Hristiyan Sosyal Birlik (CSU) Federal Meclis Üyesi Gerda Hasselfeldt ise, basın özgürlüğünün demokraside büyük bir değer olduğunu belirterek, Cumhurbaşkanı Wulff’un yapılan suçlamalar hakkında inandırıcı bir açıklama getireceğine emin olduğunu kaydetti. Hristiyan Demokrat Birlik Partisi (CDU) Aşağı Saksonya Eyalet Meclis Başkan Yardımcısı Karl-Heinz Klare, çok sayıda parti üyesinin Wulff’un davranışından memnun olmadığını belirterek, “İnsanlar konunun aydınlatılmasını istiyor. Aksi takdirde Cumhurbaşkanlığı makamı zarar görür” dedi. FDP Genel Başkan Yardımcısı Holger Zastrow, “Şayet Cumhurbaşkanı telefona sarılıp bir gazetenin genel yayın yönetmenini aramışsa ve telefonunun Mailbox’una konuşmuşsa, bu benim bir cumhurbaşkanından beklediğim büyüklük değildir” dedi.
Bakan Leyen yorum yapmadı
CUMHURBAŞKANI Christian Wulff’ten önce cumhurbaşkanlığı adaylığı gündeme gelen Federal Çalışma Bakanı Ursula von der Leyen ise son gelişmelerle ilgili bir yorum yapmadı. Bakan Leyen, Wulff’un istifa etmesi halinde cumhurbaşkanı adayı olup olmayacağıyla ilgili soruya, “Bu konuda yorumda bulunmak istemiyorum” yanıtını verdi. Bakan, Wulff’le ilgili kriz yönetimini içeren bir soruyu da yanıtsız bıraktı.
Wulff için bir suç duyurusu daha
CUMHURBAŞKANI Wulff’un Bild gazetesinin Genel Yayın Yönetmeni Kai Diekmann’ın cep telefonunun mailbox’una bıraktığı mesaj nedeniyle Berlin savcılığına suç duyurusunda bulunuldu.
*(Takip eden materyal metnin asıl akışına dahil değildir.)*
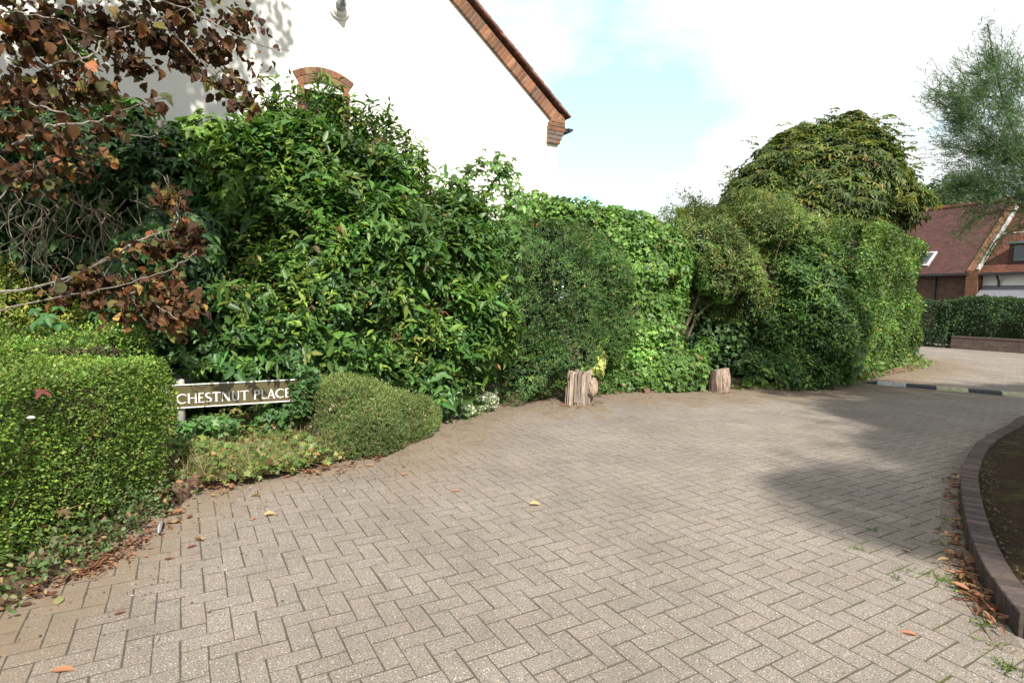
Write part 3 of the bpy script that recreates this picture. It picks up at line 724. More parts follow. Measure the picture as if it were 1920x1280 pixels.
        un = MB(); c = np.array([ox + ux * (nlen / 2 - .06) + nx * .022, depth / 2, ze + uz * (nlen / 2 - .06) + nz * .022]); un.box(c, (nlen / 2 + .06, depth / 2 + .008, .022), M)
        un.build('underlay_gap_shade', M_black, ro, loc=L0)  # black underlay also stands for the gap shadow below the tile edge
        gt = MB(); P = [(ox + sgn * .25, -.06, ze - .25), (ox + sgn * .25, depth, ze - .25)]
        n_ = 10; V = []
        for (x_, y_, z_) in P:
            for k_ in range(n_):
                th = math.pi + math.pi * k_ / (n_ - 1); V.append((x_ + .06 * math.cos(th), y_, z_ + .065 * math.sin(th) + .02))
        gt.add(V, [(k_, k_ + 1, n_ + k_ + 1, n_ + k_) for k_ in range(n_ - 1)] + [tuple(range(n_)), tuple(range(n_, 2 * n_))])
        gt.box((ox + sgn * .16, -.03, ze - .27), (.04, .008, .035)); gt.build('gutter', M_black, root, loc=L0)
    # flood light on the gable
    lt, lz = wallpt(636, 19)
    pw = WO + WU * lt
    l2 = empty('wall_light', (pw[0], pw[1], lz), rz, 'small round white and grey light fitting high on the white gable wall', 'light')
    Mx = np.array([[1, 0, 0], [0, 0, -1], [0, 1, 0.0]])
    q = MB(); q.lathe([(.15, 0), (.15, .03), (.13, .04), (.105, .04), (.1, .08), (.085, .085)], (0, 0, 0), n=28, M=Mx); q.build('base', M_white, l2, True, loc=L0)
    q = MB(); q.lathe([(.075, .08), (.078, .17), (.07, .18), (.042, .185), (.038, .28), (.03, .285)], (0, 0, 0), n=20, M=Mx @ np.array([[1, 0, 0], [0, .96, .28], [0, -.28, .96]])); q.build('lamp', M_grey, l2, True, loc=L0)
house()

# ------------------------------------------------------------------ far side: retaining wall, hedge, tiled houses
FL = np.array([-math.sin(R(29)), math.cos(R(29))]); FN = np.array([-FL[1], FL[0]])   # along the far row (away to the left), and out of its fronts (towards us)
FRZ = math.atan2(-FL[1], -FL[0])            # local x runs to the right (nearer), local y runs into the houses
def frame_at(p): return (float(p[0]), float(p[1]), 0.0)
def retaining():
    p = G(1782, 653); a = np.array(p[:2])
    root = empty('retaining_wall', frame_at(a), FRZ, 'low weathered brown brick retaining wall under the dark far hedge', 'wall'); L0 = (0, 0, 0)
    g = MB(); g.box((4.0, .12, .22), (4.0, .115, .24)); g.build('wall', M_brick_wall, root, loc=L0)
    g = MB()
    for i in range(35): g.box((.115 + i * .2285, .115, .485), (.11, .125, .03), None, (0.13 * RNG.uniform(.75, 1.1), 0.085, 0.07), .006)
    g.build('coping', M_brickattr, root, loc=L0)
    return a
far_a = retaining()
def loc2w(o, x, y): return np.array(o) + np.array([math.cos(FRZ), math.sin(FRZ)]) * x + np.array([-math.sin(FRZ), math.cos(FRZ)]) * y
def roof_slab(root, name, m_, x0, x1, y0, z0, y1, z1, th=.12):
    L = math.hypot(y1 - y0, z1 - z0); g = MB(); g.add([(x0, 0, 0), (x1, 0, 0), (x1, L, 0), (x0, L, 0), (x0, 0, -th), (x1, 0, -th), (x1, L, -th), (x0, L, -th)], [(0, 1, 2, 3), (4, 7, 6, 5), (0, 4, 5, 1), (1, 5, 6, 2), (2, 6, 7, 3), (3, 7, 4, 0)])
    return g.build(name, m_, root, loc=(0, y0, z0), rot=(math.atan2(z1 - z0, y1 - y0), 0, 0))
M_coping = plain('coping_pale', (0.42, 0.42, 0.42), 0.8, 0.2, 0.2, 8)
def far_houses():
    D = 26.5; pe = A(1818, 508, D); ze = pe[2]; o = np.array(pe[:2]); L0 = (0, 0, 0)
    pr = A(1868, 386, D + 3.4); rise = pr[2] - ze + .0; run = 3.8
    # house A, left of the party parapet
    root = empty('brown_roof_house', frame_at(o), FRZ, 'brick house with plain dull brown tiled roof left of the white topped parapet', 'house')
    g = MB(); g.add([(-8, 0, 0), (0, 0, 0), (0, 0, ze), (-8, 0, ze), (-8, 2 * run, 0), (-8, 2 * run, ze), (-8, run, ze + rise)], [(0, 1, 2, 3), (0, 3, 6, 5, 4)]); g.build('wall', M_brick_far, root, loc=L0)
    roof_slab(root, 'roof', M_tile_brown, -8.2, -.02, -.35, ze - .1, run, ze + rise)
    roof_slab(root, 'rear_roof', M_tile_brown, -8.2, -.02, 2 * run + .3, ze - .1, run, ze + rise)
    g = MB()
    for i in range(22): g.lathe([(.11, -.19), (.125, .19)], (-8 + .2 + i * .37, run, ze + rise + .02), n=8, M=np.array([[0, 0, 1], [0, 1, 0], [1, 0, 0.0]]), col=(.15, .06, .045))
    g.build('ridge_tiles', M_brickattr, root, loc=L0)
    g = MB(); g.box((-4, -.4, ze - .16), (4.1, .06, .055)); g.build('gutter', M_black, root, loc=L0)
    g = MB(); g.tube([(-1.35, -.06, 0), (-1.35, -.06, ze - .2)], .05, n=8); g.build('downpipe', M_black, root, loc=L0)
    # skylight on the roof slope
    sa = math.atan2(rise, run + .35)
    Mx = np.array([[1, 0, 0], [0, math.cos(sa), -math.sin(sa)], [0, math.sin(sa), math.cos(sa)]])
    g = MB(); cx, cy = -2.12, .46; cz = ze - .1 + (cy + .35) * math.tan(sa) + .07
    for (c, h) in (((0, .5, 0), (.36, .05, .05)), ((0, -.5, 0), (.36, .05, .05)), ((-.31, 0, 0), (.05, .45, .05)), ((.31, 0, 0), (.05, .45, .05))):
        g.box(np.array([cx, cy, cz]) + Mx @ np.array(c), h, Mx)
    sk = g.build('skylight', M_coping, root, loc=L0)
    g = MB(); g.box((cx, cy, cz), (.26, .45, .01), Mx); g.build('pane', M_glass, sk, loc=L0)
    # party parapet with white coping belongs to house B
    root = empty('orange_roof_house', frame_at(loc2w(o, .02, 0)), FRZ, 'white walled house with orange tiled roof and dormer right of the parapet', 'house')
    sl_ = rise / run
    g = MB(); w_ = .46
    V = [(0, -.35, 0), (w_, -.35, 0), (w_, -.35, ze - .0), (0, -.35, ze - .0), (0, run + .1, ze + rise + .32), (w_, run + .1, ze + rise + .32), (0, run + .1, 0), (w_, run + .1, 0)]
    g.add(V, [(0, 1, 2, 3), (3, 2, 5, 4), (0, 3, 4, 6), (1, 7, 5, 2)]); g.build('parapet', M_brick_orange, root, loc=L0)
    LL = math.hypot(run + .45, rise + .32); an = math.atan2(rise + .32, run + .45); Mx = np.array([[1, 0, 0], [0, math.cos(an), -math.sin(an)], [0, math.sin(an), math.cos(an)]])
    g = MB(); g.box((w_ - .02, (run - .25) / 2, ze + (rise + .32) / 2 + .03), (.055, LL / 2, .05), Mx); g.build('coping', M_coping, root, loc=L0)
    x0 = w_ + .02
    g = MB(); g.add([(x0, .1, 0), (9, .1, 0), (9, .1, ze), (x0, .1, ze), (9, 2 * run, 0), (9, 2 * run, ze), (9, run, ze + rise)], [(0, 1, 2, 3), (1, 4, 5, 6, 2)]); g.build('wall', M_render, root, loc=L0)
    roof_slab(root, 'roof', M_tile_orange, x0, 9.2, -.25, ze - .12, run, ze + rise)
    roof_slab(root, 'rear_roof', M_tile_orange, x0, 9.2, 2 * run + .3, ze - .12, run, ze + rise)
    g = MB(); g.box((4.6, -.3, ze - .18), (4.1, .06, .055)); g.build('gutter', M_black, root, loc=L0)
    g = MB(); g.tube([(x0 + .62, .03, ze - .95), (x0 + .62, .03, ze - .5), (x0 + .62, -.2, ze - .25)], .045, n=8); g.build('downpipe', M_black, root, loc=L0)
    # dormer window
    dx, dy, dz = 1.35, .12, ze + .22
    g = MB(); g.box((dx + .75, dy + .9, dz + .45), (.75, .9, .47)); dm = g.build('dormer', M_darkwood, root, loc=L0)
    g = MB(); g.box((dx + .75, dy + .85, dz + .96), (.86, 1.0, .05)); g.build('dormer_roof', M_lead, dm, loc=L0)
    g = MB(); g.box((dx + .42, dy - .012, dz + .5), (.24, .012, .34)); g.box((dx + 1.05, dy - .012, dz + .5), (.24, .012, .34)); g.build('pane', M_glass, dm, loc=L0)
    # lean-to
    roof_slab(root, 'porch_roof', M_lead, x0 + .05, 4.0, -1.5, ze - 1.75, .09, ze - .68, .08)
    g = MB(); g.box((2.3, -1.3, (ze - 1.8) / 2), (1.7, .05, (ze - 1.85) / 2)); g.build('porch_wall', M_white, root, loc=L0)
    # television aerial on the roof
    g = MB(); ax, ay, az = 1.62, 1.2, ze + 1.0
    g.tube([(ax, ay, az), (ax, ay, az + .75)], .018, n=6); g.tube([(ax, ay, az + .75), (ax - .95, ay, az + .72)], .022, n=6)
    t_ = empty('roof_pole', frame_at(loc2w(o, .02, 0)), FRZ, 'thin pale bent metal pole standing on the orange tiled roof', 'pole'); g.build('pole', M_white, t_, loc=L0)
far_houses()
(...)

Berlin Savcılığı Sözcüsü Martin Steltner, bir vatandaşın yaptığı suç duyurusunun değerlendirilmekte olduğunu ve soruşturma açılmasına gerek olup olmadığının incelendiğini açıkladı. Wulff’un özel kredisiyle ilgili olarak Berlin Savcılığı’na 3 ayrı suç duyurusunda daha bulunulduğu açıklandı. Bu başvuruların Hannover Savcılığı’na aktarıldığı belirtildi.